## Start Collected data

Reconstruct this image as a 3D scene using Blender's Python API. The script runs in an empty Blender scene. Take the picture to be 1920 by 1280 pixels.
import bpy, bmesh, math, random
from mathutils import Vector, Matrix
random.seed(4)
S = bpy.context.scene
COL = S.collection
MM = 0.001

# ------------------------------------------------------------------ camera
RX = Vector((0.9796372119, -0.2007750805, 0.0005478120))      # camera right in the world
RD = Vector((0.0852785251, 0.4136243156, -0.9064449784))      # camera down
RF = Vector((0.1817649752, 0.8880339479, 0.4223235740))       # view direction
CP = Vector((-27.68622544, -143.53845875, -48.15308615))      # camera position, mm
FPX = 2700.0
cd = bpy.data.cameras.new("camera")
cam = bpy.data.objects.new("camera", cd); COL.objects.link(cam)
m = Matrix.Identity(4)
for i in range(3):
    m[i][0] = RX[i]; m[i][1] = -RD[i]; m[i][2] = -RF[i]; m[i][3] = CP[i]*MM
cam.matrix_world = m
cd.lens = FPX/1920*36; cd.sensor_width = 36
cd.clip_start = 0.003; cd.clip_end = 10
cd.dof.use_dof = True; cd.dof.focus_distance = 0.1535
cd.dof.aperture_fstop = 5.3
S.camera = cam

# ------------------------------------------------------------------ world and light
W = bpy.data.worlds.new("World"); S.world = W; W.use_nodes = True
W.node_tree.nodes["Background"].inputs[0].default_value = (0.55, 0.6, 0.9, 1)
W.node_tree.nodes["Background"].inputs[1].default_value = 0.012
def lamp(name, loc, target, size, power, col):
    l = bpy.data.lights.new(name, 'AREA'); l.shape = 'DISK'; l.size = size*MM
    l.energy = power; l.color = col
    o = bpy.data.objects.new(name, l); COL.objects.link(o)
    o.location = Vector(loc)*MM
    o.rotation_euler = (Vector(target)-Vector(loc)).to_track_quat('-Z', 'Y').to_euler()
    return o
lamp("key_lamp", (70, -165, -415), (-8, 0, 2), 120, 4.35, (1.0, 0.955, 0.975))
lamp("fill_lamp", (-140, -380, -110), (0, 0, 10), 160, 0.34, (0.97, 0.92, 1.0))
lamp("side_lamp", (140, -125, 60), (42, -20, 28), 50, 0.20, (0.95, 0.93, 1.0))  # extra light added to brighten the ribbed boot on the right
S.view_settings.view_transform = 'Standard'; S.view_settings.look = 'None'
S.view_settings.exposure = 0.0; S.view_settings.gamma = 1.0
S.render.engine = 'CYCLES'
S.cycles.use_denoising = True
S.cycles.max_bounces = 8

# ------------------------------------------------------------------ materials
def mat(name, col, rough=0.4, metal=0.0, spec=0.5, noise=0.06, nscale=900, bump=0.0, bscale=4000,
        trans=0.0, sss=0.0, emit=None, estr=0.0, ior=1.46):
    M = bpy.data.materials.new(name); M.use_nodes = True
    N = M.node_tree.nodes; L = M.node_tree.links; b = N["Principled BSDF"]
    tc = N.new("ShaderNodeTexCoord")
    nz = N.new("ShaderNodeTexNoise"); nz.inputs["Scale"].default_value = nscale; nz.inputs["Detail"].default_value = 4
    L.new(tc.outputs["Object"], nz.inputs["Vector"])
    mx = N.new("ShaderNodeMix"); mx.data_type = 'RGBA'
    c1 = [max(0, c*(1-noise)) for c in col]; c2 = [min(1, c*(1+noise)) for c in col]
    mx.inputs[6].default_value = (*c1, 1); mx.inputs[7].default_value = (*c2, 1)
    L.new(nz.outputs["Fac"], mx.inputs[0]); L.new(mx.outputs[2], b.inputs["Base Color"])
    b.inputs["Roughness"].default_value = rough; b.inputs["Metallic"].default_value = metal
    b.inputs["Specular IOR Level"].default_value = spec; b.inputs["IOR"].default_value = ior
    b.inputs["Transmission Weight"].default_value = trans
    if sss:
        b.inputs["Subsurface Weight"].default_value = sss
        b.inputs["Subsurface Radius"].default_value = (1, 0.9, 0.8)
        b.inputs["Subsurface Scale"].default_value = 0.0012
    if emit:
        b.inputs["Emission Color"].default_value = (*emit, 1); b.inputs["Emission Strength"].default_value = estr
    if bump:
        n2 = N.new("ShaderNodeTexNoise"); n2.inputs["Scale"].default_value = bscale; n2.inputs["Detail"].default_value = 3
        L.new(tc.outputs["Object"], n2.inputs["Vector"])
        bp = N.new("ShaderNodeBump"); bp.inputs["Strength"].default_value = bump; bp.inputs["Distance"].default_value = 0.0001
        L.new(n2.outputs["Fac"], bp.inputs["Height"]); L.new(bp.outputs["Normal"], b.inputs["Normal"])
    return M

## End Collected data

=== What you need to do ===
From the listing above, extract every line exactly as it stands.

=== Output of the task ===
Reconstruct this image as a 3D scene using Blender's Python API. The script runs in an empty Blender scene. Take the picture to be 1920 by 1280 pixels.
import bpy, bmesh, math, random
from mathutils import Vector, Matrix
random.seed(4)
S = bpy.context.scene
COL = S.collection
MM = 0.001

# ------------------------------------------------------------------ camera
RX = Vector((0.9796372119, -0.2007750805, 0.0005478120))      # camera right in the world
RD = Vector((0.0852785251, 0.4136243156, -0.9064449784))      # camera down
RF = Vector((0.1817649752, 0.8880339479, 0.4223235740))       # view direction
CP = Vector((-27.68622544, -143.53845875, -48.15308615))      # camera position, mm
FPX = 2700.0
cd = bpy.data.cameras.new("camera")
cam = bpy.data.objects.new("camera", cd); COL.objects.link(cam)
m = Matrix.Identity(4)
for i in range(3):
    m[i][0] = RX[i]; m[i][1] = -RD[i]; m[i][2] = -RF[i]; m[i][3] = CP[i]*MM
cam.matrix_world = m
cd.lens = FPX/1920*36; cd.sensor_width = 36
cd.clip_start = 0.003; cd.clip_end = 10
cd.dof.use_dof = True; cd.dof.focus_distance = 0.1535
cd.dof.aperture_fstop = 5.3
S.camera = cam

# ------------------------------------------------------------------ world and light
W = bpy.data.worlds.new("World"); S.world = W; W.use_nodes = True
W.node_tree.nodes["Background"].inputs[0].default_value = (0.55, 0.6, 0.9, 1)
W.node_tree.nodes["Background"].inputs[1].default_value = 0.012
def lamp(name, loc, target, size, power, col):
    l = bpy.data.lights.new(name, 'AREA'); l.shape = 'DISK'; l.size = size*MM
    l.energy = power; l.color = col
    o = bpy.data.objects.new(name, l); COL.objects.link(o)
    o.location = Vector(loc)*MM
    o.rotation_euler = (Vector(target)-Vector(loc)).to_track_quat('-Z', 'Y').to_euler()
    return o
lamp("key_lamp", (70, -165, -415), (-8, 0, 2), 120, 4.35, (1.0, 0.955, 0.975))
lamp("fill_lamp", (-140, -380, -110), (0, 0, 10), 160, 0.34, (0.97, 0.92, 1.0))
lamp("side_lamp", (140, -125, 60), (42, -20, 28), 50, 0.20, (0.95, 0.93, 1.0))  # extra light added to brighten the ribbed boot on the right
S.view_settings.view_transform = 'Standard'; S.view_settings.look = 'None'
S.view_settings.exposure = 0.0; S.view_settings.gamma = 1.0
S.render.engine = 'CYCLES'
S.cycles.use_denoising = True
S.cycles.max_bounces = 8

# ------------------------------------------------------------------ materials
def mat(name, col, rough=0.4, metal=0.0, spec=0.5, noise=0.06, nscale=900, bump=0.0, bscale=4000,
        trans=0.0, sss=0.0, emit=None, estr=0.0, ior=1.46):
    M = bpy.data.materials.new(name); M.use_nodes = True
    N = M.node_tree.nodes; L = M.node_tree.links; b = N["Principled BSDF"]
    tc = N.new("ShaderNodeTexCoord")
    nz = N.new("ShaderNodeTexNoise"); nz.inputs["Scale"].default_value = nscale; nz.inputs["Detail"].default_value = 4
    L.new(tc.outputs["Object"], nz.inputs["Vector"])
    mx = N.new("ShaderNodeMix"); mx.data_type = 'RGBA'
    c1 = [max(0, c*(1-noise)) for c in col]; c2 = [min(1, c*(1+noise)) for c in col]
    mx.inputs[6].default_value = (*c1, 1); mx.inputs[7].default_value = (*c2, 1)
    L.new(nz.outputs["Fac"], mx.inputs[0]); L.new(mx.outputs[2], b.inputs["Base Color"])
    b.inputs["Roughness"].default_value = rough; b.inputs["Metallic"].default_value = metal
    b.inputs["Specular IOR Level"].default_value = spec; b.inputs["IOR"].default_value = ior
    b.inputs["Transmission Weight"].default_value = trans
    if sss:
        b.inputs["Subsurface Weight"].default_value = sss
        b.inputs["Subsurface Radius"].default_value = (1, 0.9, 0.8)
        b.inputs["Subsurface Scale"].default_value = 0.0012
    if emit:
        b.inputs["Emission Color"].default_value = (*emit, 1); b.inputs["Emission Strength"].default_value = estr
    if bump:
        n2 = N.new("ShaderNodeTexNoise"); n2.inputs["Scale"].default_value = bscale; n2.inputs["Detail"].default_value = 3
        L.new(tc.outputs["Object"], n2.inputs["Vector"])
        bp = N.new("ShaderNodeBump"); bp.inputs["Strength"].default_value = bump; bp.inputs["Distance"].default_value = 0.0001
        L.new(n2.outputs["Fac"], bp.inputs["Height"]); L.new(bp.outputs["Normal"], b.inputs["Normal"])
    return M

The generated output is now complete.